In 2002 I reviewed another NMC release, Spectrum 
        3, the third disc in a series devoted to piano music for young 
        and amateur performers by composers with established or growing international 
        reputations. 
         
        
In the same vein, Bright Future is the follow 
          up release to A White Room, a similar simultaneous project initiated 
          by The Schubert Ensemble in 1998, inviting composers to write music 
          for piano and single strings, the only premise being that the composers 
          are true to their own stylistic language and that the pieces are capable 
          of being played by young and amateur musicians. 
        
 
        
Both projects have been unmitigated and admirable successes 
          with fifty pieces having been written for The Schubert Ensemble within 
          the last five years.
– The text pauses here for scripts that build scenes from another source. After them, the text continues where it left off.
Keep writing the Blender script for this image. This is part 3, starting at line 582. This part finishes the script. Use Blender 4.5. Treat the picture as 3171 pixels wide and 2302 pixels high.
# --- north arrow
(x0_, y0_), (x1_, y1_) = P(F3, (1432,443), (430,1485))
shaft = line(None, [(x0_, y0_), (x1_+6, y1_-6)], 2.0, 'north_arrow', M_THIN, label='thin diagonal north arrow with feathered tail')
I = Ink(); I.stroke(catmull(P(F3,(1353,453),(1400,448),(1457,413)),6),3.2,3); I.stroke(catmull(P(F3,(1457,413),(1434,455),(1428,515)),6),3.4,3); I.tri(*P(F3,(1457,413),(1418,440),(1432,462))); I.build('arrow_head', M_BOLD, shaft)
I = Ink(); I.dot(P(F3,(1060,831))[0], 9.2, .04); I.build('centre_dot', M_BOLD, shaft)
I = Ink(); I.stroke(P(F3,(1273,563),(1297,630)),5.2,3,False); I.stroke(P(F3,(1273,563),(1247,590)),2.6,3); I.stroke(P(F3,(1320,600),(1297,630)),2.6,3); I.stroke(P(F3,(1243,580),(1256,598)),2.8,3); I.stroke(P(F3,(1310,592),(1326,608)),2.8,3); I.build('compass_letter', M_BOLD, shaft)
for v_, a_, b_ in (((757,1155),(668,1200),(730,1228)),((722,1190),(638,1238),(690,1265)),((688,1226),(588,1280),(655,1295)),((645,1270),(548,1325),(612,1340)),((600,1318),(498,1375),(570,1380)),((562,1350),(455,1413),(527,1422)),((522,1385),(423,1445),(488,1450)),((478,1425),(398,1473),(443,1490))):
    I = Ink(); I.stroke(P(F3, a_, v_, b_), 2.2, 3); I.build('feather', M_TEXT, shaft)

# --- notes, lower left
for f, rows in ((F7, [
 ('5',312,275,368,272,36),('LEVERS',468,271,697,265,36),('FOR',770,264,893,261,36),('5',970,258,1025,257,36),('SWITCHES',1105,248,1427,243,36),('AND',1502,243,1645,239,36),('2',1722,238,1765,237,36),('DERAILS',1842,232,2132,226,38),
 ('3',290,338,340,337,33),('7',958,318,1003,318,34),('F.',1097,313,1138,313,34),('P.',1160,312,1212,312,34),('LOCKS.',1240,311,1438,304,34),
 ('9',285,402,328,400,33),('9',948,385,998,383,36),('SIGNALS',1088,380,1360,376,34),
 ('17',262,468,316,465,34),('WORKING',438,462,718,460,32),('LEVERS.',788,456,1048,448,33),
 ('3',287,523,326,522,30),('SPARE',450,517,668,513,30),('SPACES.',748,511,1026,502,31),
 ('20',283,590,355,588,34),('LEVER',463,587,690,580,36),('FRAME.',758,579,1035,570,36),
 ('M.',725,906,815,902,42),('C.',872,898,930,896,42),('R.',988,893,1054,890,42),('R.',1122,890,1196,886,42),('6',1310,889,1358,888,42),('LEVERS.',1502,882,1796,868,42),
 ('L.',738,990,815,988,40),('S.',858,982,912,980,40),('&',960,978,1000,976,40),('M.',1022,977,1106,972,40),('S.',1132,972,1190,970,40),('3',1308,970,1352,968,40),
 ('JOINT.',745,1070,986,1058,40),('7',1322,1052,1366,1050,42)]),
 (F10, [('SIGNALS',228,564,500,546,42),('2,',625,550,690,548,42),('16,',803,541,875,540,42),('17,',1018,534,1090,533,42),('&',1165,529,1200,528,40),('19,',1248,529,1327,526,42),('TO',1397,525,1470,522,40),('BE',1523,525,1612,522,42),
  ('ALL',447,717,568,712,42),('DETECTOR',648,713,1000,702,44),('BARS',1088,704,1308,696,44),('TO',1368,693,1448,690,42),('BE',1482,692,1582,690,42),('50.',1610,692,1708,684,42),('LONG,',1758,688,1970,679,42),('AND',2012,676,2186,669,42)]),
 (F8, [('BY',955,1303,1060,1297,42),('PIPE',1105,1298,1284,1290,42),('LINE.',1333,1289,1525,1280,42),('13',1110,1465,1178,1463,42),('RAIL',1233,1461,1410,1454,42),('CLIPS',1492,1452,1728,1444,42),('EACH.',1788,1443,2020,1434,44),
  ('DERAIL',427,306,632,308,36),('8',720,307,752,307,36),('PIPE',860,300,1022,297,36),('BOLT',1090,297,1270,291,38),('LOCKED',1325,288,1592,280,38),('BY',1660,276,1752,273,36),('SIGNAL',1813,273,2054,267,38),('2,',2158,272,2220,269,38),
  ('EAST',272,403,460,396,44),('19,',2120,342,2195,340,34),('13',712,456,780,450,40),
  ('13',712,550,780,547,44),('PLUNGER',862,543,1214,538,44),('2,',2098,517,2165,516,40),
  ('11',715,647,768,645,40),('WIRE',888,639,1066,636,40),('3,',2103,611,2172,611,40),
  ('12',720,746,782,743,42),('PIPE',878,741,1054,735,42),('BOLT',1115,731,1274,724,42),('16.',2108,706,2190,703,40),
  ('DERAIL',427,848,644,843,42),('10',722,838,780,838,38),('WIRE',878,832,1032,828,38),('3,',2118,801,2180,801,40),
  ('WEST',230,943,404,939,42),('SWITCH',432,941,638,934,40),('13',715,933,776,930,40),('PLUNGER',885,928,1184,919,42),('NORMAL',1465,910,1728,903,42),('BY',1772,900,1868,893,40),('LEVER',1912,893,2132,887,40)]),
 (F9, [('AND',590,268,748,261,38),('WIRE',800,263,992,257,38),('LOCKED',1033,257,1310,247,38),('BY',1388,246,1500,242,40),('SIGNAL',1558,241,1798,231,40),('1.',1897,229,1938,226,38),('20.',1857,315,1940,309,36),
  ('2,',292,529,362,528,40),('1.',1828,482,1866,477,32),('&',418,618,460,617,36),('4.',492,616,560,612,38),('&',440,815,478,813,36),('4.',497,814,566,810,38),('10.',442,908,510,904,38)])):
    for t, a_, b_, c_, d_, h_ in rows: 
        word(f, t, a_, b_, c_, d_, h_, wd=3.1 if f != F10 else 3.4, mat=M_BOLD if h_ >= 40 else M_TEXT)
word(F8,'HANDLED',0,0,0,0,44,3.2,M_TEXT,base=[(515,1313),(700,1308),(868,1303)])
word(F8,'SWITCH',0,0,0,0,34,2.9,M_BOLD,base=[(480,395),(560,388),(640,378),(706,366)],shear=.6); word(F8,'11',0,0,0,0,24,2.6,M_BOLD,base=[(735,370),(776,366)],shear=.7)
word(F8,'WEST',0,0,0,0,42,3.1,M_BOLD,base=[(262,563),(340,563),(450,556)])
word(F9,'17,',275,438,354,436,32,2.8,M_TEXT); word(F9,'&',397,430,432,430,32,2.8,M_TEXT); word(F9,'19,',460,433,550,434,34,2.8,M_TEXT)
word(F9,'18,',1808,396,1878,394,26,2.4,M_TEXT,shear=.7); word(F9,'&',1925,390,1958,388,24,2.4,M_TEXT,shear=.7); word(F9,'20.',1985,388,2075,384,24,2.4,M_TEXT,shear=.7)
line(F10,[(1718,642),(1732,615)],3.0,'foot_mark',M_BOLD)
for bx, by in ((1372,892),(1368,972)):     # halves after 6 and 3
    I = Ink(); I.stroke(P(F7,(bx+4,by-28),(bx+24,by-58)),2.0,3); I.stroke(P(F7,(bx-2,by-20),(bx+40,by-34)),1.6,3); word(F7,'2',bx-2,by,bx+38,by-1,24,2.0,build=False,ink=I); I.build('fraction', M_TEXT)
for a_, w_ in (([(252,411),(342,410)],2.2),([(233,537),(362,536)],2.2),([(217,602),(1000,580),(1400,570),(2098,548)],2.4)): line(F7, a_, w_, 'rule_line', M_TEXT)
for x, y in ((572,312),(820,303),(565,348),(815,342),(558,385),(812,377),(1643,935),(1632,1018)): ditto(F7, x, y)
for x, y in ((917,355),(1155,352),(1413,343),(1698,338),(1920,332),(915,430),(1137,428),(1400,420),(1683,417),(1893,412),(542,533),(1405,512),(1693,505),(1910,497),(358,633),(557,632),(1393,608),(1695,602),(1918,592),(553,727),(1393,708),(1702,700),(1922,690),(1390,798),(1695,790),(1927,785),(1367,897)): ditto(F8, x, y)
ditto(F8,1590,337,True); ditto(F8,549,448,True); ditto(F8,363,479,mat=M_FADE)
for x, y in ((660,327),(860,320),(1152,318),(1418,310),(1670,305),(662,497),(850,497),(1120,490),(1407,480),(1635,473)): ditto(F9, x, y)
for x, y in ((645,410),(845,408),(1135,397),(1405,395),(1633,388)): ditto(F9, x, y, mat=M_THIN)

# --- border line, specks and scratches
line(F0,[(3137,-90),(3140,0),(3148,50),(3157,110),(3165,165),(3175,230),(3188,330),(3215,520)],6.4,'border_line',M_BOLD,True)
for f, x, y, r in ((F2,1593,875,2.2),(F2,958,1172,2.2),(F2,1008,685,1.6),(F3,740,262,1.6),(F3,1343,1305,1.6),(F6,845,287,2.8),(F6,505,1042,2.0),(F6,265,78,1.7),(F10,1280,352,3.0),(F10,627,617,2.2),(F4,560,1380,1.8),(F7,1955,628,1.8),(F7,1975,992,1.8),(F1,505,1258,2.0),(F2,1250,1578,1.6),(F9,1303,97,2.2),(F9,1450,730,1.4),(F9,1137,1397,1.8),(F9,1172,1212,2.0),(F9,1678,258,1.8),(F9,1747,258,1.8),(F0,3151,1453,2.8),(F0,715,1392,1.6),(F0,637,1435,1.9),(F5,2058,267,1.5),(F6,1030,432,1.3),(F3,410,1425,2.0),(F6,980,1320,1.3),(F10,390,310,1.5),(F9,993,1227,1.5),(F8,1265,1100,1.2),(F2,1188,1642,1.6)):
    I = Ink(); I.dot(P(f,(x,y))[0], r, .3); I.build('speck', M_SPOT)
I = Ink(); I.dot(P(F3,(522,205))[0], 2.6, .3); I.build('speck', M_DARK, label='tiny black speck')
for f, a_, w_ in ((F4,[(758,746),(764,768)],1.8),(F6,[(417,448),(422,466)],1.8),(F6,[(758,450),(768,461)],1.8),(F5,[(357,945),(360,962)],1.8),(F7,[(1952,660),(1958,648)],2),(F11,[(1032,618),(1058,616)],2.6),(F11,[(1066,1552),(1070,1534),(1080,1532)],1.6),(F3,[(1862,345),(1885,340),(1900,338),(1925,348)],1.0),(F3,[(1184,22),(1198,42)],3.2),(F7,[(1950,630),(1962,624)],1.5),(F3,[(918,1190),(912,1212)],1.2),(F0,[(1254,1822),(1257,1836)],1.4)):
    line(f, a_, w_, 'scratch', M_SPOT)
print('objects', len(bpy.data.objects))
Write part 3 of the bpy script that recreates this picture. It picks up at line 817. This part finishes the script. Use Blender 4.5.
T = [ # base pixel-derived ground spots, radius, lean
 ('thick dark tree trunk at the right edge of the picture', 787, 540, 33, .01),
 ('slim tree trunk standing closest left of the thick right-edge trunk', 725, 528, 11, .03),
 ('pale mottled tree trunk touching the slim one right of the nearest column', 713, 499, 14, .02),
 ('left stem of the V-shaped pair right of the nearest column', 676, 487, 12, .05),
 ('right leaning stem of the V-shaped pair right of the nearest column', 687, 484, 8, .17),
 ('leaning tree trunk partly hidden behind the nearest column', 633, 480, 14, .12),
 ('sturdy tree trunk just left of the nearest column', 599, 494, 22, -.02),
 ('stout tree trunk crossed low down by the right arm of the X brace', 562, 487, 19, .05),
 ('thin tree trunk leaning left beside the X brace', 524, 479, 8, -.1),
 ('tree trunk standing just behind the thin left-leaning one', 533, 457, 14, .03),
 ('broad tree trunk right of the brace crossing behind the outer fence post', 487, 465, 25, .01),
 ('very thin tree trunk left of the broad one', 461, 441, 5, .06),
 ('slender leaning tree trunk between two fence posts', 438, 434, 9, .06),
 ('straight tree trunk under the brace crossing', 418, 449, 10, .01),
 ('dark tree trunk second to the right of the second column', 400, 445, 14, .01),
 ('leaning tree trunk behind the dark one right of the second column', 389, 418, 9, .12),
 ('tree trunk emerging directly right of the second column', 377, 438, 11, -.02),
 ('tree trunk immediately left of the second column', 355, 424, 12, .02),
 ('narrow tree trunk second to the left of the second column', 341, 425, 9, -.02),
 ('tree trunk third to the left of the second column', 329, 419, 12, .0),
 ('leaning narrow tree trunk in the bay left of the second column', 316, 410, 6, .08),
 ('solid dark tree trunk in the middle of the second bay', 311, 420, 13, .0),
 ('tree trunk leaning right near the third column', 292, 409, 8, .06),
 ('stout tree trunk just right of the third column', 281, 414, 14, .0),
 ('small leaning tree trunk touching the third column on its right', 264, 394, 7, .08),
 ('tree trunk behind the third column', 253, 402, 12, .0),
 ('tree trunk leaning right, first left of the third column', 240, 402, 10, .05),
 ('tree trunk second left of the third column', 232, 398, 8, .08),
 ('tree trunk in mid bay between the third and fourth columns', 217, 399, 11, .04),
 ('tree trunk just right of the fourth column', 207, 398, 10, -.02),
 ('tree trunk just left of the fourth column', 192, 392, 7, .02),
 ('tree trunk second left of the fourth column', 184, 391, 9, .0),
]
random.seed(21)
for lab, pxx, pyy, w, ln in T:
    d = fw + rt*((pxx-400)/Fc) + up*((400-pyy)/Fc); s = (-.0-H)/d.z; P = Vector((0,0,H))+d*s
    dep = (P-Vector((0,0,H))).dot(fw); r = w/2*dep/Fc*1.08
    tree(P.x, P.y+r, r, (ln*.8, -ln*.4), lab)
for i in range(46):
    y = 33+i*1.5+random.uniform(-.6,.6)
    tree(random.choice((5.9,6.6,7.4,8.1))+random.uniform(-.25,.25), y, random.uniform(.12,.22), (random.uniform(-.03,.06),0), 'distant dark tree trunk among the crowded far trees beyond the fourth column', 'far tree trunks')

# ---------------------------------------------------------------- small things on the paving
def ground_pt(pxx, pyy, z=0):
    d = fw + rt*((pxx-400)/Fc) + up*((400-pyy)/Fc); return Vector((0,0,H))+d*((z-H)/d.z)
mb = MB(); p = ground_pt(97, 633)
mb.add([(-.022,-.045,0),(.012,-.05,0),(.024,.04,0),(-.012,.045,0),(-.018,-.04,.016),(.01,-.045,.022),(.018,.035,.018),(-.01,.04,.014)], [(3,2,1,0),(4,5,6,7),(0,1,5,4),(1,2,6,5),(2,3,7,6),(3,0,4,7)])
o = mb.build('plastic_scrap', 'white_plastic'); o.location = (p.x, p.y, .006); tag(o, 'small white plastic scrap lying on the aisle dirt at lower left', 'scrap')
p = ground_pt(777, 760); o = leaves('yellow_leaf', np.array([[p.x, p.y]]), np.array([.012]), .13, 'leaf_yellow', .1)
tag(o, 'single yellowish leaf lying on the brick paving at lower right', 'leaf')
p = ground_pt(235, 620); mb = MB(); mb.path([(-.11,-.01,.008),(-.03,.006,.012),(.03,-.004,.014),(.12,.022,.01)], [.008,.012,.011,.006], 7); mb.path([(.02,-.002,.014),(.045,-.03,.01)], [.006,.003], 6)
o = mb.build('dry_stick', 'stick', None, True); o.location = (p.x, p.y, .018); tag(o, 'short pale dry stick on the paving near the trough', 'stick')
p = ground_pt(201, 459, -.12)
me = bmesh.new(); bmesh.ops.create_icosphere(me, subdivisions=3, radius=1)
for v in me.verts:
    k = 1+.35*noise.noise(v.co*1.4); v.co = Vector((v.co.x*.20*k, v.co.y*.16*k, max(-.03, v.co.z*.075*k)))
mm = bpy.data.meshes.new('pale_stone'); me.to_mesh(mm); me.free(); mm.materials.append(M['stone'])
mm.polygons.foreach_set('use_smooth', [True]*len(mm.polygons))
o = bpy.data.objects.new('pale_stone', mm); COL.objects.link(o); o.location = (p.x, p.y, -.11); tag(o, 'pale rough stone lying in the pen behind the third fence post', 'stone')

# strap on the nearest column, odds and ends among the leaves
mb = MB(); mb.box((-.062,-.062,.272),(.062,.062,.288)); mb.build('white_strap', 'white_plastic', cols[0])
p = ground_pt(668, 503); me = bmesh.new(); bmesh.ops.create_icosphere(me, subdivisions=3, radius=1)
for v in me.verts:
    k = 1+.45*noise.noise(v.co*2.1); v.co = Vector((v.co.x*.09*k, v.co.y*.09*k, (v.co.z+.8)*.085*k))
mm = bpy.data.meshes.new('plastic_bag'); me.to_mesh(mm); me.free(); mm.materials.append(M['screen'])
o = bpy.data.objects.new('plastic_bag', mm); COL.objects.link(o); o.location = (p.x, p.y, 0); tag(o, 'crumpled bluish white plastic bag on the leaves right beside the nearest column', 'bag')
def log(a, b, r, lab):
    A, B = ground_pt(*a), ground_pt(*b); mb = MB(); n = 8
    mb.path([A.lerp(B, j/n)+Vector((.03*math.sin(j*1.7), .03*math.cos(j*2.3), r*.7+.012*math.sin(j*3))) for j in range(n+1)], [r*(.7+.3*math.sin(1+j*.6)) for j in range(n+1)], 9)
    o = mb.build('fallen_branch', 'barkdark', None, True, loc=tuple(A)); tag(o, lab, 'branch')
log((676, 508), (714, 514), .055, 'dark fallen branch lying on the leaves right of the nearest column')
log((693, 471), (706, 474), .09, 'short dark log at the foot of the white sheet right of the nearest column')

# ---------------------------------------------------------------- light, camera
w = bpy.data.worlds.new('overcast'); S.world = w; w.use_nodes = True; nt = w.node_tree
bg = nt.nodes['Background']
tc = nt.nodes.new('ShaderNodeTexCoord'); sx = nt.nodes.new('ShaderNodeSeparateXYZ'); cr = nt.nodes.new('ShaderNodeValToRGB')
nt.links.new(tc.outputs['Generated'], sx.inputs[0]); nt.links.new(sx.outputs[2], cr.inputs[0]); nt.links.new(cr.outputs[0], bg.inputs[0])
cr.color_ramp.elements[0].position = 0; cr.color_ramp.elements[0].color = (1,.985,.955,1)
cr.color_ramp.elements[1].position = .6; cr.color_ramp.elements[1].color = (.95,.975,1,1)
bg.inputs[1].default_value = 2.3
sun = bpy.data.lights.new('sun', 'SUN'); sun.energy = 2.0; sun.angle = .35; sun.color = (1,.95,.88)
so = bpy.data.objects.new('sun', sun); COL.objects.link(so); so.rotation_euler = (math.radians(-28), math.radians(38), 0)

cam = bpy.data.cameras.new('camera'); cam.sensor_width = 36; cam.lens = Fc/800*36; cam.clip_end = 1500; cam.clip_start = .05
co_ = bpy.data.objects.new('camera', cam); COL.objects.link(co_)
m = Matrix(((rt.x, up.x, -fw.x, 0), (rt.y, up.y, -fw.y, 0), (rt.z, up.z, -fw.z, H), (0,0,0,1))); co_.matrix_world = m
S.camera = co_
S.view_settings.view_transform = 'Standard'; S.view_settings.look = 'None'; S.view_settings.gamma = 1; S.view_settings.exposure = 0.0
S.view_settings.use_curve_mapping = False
Not surprisingly the pieces presented on Bright 
          Future encompass a fairly broad stylistic range, albeit avoiding 
          the densest atonality and like the Spectrum project, give an interesting 
          and at times entertaining overview in miniature, effectively a series 
          of musical snapshots, of the diversity on offer in the current contemporary 
          music scene. 
        
 
        
As you would expect a handful of pieces stand out from 
          the crowd for either their imaginative inventive flair or ear-catching 
          scoring. Joe Cutler is one of our most promising young talents 
          and his entertaining Jiggadybox, a tongue in cheek invention 
          by the "eighteenth century Swiss inventor, gambler and philosopher 
          Rudolf Von Stengl", progresses from a static opening to a state 
          of overheat as the musical contraption grows ever more wild and energetic. 
          Rachel Stott’s fleeting Serendipity and Household Objects, 
          takes as its starting point the sounds obtainable from everyday household 
          objects, a comb, cutlery, empty yoghurt pot etc. and transforms them 
          into instrumental sound, setting a wide range of string effects against 
          an appealing, vaguely medieval sounding melody on the piano. Judith 
          Bingham’s characteristically atmospheric The Mystery of Boranup, 
          features an uncannily realistic string impersonation of the didgeridoo 
          in her evocative picture of an ancient Australian forest whilst the 
          first movement of Victor Steinhardt’s Piano Quartet is 
          one of the more demanding pieces on the performers, broadly triadic, 
          melodically and rhythmically attractive, with a hint of Bartók 
          thrown in for good measure. Graham Fitkin’s contribution, MacGuffin, 
          is somewhat more restrained than one might expect from this composer 
          but offers much to enjoy in its familiar rhythmic patterns and straightforward 
          melodic appeal. The circling, modally conceived harmonies of Edward 
          Dudley Hughes’s Secret Sky paint an effective tone poem in 
          miniature, in sharp contrast to Michael Finnissy’s Bright 
          Future Ignoring Dark Past that immediately follows it, one of the 
          tougher contributions in terms of language and a typically clever juxtaposition 
          of a late nineteenth century song, "What shocking hard times" 
          and two Methodist hymns, an ironic musical comment on the current and 
          future state of British education. Cecilia McDowall was the featured 
          composer at the 2002 Presteigne Festival and her unashamedly witty A 
          Draught of Fishes (her fishes are clearly close relations of Schubert’s 
          trout!) is both gently entertaining and attractive on the ear. 
        
 
        
Nicola Lefanu’s Miniature and Canon, 
          Martin Butler’s Spring Rounds, Peter Sculthorpe’s 
          From the River and Adam Gorb’s Bittersweet are 
          all well crafted, if not the most attention grabbing works on the disc 
          and although there are a few slight disappointments elsewhere the seventeen 
          miniatures generally manage to sustain musical interest pretty well 
          through the fifty six minutes running time of the recording. 
        
 
        
Indeed, in different ways all of the pieces on this 
          disc have something to offer but what should matter most is that the 
          "something" includes a sense of fun and reward for the young 
          and amateur musicians who are hopefully likely to be performing them. 
          These committed performances by The Schubert Ensemble should stand as 
          a useful example to younger players in particular, of what can be achieved.